What else happens during probate?

After the probate judge appoints a personal representative for the estate, the attorney and personal representative continue through a sequence of tasks.

Protect assets. The personal representative (may be a beneficiary) acts as the 'fiduciary' to protect the estate's assets. The personal representative will work with the attorney to determine how separate accounts and investments must be established or maintained.
Accounting , Inventory & Tax Returns. Detailed records of income, expenses and all transactions must be kept so that the personal representative can show assets when you took control, plus income and additional property, less expenses, equals current assets on hand.
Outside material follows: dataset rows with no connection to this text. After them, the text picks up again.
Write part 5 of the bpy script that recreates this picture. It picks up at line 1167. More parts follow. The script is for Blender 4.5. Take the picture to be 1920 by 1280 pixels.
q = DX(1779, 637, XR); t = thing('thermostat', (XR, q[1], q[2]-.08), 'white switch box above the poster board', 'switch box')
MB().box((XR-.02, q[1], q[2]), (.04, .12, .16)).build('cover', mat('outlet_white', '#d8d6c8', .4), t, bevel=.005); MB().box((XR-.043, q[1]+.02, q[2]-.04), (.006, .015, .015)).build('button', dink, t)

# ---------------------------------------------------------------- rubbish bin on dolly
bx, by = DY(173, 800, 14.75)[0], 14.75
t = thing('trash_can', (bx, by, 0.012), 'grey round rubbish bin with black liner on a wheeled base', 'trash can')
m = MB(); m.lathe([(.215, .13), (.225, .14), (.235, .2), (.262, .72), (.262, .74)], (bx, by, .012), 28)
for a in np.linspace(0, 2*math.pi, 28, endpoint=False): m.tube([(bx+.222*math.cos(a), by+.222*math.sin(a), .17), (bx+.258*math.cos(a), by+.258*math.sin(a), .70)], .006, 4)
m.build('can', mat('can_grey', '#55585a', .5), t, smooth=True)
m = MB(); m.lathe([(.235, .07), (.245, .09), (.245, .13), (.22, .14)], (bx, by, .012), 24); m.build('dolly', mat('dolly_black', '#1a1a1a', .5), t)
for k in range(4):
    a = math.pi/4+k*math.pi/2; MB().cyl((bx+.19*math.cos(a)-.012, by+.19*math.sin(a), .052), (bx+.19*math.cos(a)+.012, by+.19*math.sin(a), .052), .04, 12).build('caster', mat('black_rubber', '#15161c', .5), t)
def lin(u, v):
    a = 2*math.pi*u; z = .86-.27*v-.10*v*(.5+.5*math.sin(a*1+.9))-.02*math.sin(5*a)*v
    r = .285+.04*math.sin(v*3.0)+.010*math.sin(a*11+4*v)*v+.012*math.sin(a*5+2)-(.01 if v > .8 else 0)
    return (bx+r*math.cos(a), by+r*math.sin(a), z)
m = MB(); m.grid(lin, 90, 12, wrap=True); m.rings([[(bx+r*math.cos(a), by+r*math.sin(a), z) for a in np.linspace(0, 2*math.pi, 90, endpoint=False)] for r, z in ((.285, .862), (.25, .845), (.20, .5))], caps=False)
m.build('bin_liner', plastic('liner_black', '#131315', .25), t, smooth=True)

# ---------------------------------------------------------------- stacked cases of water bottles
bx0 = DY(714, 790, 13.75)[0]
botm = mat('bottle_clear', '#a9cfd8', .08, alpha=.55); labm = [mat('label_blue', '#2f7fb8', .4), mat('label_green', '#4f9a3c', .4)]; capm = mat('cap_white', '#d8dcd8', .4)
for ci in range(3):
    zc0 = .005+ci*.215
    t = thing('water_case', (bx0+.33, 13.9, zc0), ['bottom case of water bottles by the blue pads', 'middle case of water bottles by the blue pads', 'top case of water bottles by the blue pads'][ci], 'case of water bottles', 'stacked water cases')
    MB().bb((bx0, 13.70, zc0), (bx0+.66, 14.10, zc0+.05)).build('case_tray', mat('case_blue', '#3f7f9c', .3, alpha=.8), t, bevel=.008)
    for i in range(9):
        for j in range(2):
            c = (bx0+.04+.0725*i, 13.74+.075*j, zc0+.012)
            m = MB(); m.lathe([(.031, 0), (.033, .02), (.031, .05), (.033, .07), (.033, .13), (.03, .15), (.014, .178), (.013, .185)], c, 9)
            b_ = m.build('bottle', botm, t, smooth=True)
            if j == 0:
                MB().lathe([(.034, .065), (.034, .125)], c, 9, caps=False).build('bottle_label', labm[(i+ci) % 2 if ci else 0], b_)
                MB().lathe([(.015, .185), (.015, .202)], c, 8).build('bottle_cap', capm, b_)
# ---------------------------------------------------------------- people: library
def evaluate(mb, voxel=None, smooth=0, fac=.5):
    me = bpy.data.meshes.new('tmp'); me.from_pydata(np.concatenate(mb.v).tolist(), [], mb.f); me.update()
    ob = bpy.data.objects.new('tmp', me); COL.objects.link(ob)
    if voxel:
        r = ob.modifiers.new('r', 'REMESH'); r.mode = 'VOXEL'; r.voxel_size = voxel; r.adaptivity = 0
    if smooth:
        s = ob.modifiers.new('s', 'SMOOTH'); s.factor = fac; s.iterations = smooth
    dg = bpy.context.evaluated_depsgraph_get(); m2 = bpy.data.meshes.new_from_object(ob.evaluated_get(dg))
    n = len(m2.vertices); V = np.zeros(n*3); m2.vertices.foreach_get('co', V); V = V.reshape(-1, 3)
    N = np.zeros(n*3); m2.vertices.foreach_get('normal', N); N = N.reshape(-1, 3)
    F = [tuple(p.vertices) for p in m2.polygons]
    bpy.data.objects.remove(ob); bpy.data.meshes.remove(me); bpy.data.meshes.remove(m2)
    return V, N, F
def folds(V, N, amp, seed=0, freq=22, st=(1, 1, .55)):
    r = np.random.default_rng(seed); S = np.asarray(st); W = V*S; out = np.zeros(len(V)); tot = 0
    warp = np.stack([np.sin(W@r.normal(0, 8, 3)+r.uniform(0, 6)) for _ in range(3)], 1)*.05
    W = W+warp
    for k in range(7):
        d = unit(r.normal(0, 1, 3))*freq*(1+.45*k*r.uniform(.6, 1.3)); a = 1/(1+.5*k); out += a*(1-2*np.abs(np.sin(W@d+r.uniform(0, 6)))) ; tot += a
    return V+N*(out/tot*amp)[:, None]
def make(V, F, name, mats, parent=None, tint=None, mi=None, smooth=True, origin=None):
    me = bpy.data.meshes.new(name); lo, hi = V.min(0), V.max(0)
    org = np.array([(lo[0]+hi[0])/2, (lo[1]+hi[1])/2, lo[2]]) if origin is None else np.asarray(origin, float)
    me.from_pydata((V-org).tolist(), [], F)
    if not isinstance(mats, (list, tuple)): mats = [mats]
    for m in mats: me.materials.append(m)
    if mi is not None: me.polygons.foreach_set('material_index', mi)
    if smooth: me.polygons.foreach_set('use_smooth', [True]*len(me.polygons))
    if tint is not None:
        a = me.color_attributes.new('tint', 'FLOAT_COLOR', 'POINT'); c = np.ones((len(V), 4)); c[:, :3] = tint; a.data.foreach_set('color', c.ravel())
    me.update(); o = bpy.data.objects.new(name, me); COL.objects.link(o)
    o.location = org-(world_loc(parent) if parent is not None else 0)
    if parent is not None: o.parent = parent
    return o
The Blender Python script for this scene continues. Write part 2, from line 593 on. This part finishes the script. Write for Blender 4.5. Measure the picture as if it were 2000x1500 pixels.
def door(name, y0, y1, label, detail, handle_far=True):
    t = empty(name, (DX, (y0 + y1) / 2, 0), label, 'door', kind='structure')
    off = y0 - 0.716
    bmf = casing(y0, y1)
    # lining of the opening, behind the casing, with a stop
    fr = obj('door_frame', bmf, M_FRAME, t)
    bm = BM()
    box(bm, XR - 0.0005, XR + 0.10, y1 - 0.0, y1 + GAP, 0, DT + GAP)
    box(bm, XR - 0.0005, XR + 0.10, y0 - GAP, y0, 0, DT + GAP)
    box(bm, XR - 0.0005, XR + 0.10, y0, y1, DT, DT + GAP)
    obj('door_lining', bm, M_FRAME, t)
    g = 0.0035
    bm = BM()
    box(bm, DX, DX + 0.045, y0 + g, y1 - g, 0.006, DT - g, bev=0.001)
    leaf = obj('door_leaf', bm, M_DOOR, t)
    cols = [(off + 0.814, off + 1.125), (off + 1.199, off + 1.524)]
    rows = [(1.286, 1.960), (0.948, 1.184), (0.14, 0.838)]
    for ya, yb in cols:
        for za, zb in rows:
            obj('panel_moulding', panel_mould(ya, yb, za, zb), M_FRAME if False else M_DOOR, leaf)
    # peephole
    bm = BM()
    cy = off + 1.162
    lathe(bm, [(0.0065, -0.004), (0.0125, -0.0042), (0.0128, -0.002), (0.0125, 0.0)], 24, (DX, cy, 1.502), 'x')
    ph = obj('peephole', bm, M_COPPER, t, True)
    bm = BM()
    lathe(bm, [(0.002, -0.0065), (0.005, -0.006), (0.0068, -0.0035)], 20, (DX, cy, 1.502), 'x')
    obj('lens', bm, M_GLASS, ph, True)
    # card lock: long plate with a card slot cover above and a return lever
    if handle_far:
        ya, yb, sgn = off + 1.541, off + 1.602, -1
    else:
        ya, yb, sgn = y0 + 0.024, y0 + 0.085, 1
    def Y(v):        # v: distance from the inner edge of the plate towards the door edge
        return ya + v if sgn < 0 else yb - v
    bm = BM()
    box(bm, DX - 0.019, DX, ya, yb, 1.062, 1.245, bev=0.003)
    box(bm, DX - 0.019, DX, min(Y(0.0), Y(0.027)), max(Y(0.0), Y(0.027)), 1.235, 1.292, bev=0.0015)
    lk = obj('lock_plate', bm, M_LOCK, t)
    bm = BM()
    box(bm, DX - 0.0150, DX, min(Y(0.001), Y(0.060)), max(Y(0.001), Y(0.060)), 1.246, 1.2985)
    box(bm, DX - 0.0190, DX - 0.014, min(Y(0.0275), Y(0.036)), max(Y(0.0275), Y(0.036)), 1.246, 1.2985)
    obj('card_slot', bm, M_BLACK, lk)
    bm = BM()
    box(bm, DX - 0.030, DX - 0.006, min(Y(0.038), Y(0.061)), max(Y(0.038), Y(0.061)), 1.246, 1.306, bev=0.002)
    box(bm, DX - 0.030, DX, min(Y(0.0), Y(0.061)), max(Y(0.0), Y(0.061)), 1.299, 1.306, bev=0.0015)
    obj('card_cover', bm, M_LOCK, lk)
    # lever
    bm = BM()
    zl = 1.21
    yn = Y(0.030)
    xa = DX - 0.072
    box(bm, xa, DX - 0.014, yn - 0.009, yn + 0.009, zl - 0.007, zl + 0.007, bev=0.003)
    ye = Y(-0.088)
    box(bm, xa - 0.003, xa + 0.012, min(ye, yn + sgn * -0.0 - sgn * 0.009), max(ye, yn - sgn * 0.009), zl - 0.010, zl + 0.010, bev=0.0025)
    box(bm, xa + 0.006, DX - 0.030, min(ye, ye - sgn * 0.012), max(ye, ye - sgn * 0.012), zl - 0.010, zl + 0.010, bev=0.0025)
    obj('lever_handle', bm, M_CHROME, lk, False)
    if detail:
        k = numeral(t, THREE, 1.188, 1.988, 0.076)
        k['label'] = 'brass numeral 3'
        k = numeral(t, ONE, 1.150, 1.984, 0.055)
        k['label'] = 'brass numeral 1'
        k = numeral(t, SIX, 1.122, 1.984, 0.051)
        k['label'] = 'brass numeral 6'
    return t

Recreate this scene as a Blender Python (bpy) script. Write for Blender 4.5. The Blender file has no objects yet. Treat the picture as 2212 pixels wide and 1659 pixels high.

This information may be used for preparation of tax returns, Inventory to the court and others, and accounting reports.

Legal Notices are required - and vary from year to year. It may be necessary to publish Legal Notices (to announce that the estate is being settled) and it may be necessary to send Legal Notices to government agencies and to beneficiaries. The attorney will handle these steps.

Pay creditors. There are detailed procedures for paying bills if the bills or invoices are submitted through the probate procedure.

Determine formalities required or waived by beneficiaries. Usually family beneficiaries do not require formal accounting reports, appraisals, etc. but other beneficiaries (such as charities) require formal reports, additional documentation, more steps in the probate process. The attorney will inform the personal representative.

Determine timing for distributions to beneficiaries. The attorney will inform the personal representative and beneficiaries when there will be partial distributions and when there will be final distributions.

Prepare documents to Petition the probate court to close the estate -- to official state that the personal representative has properly completed his or her duties.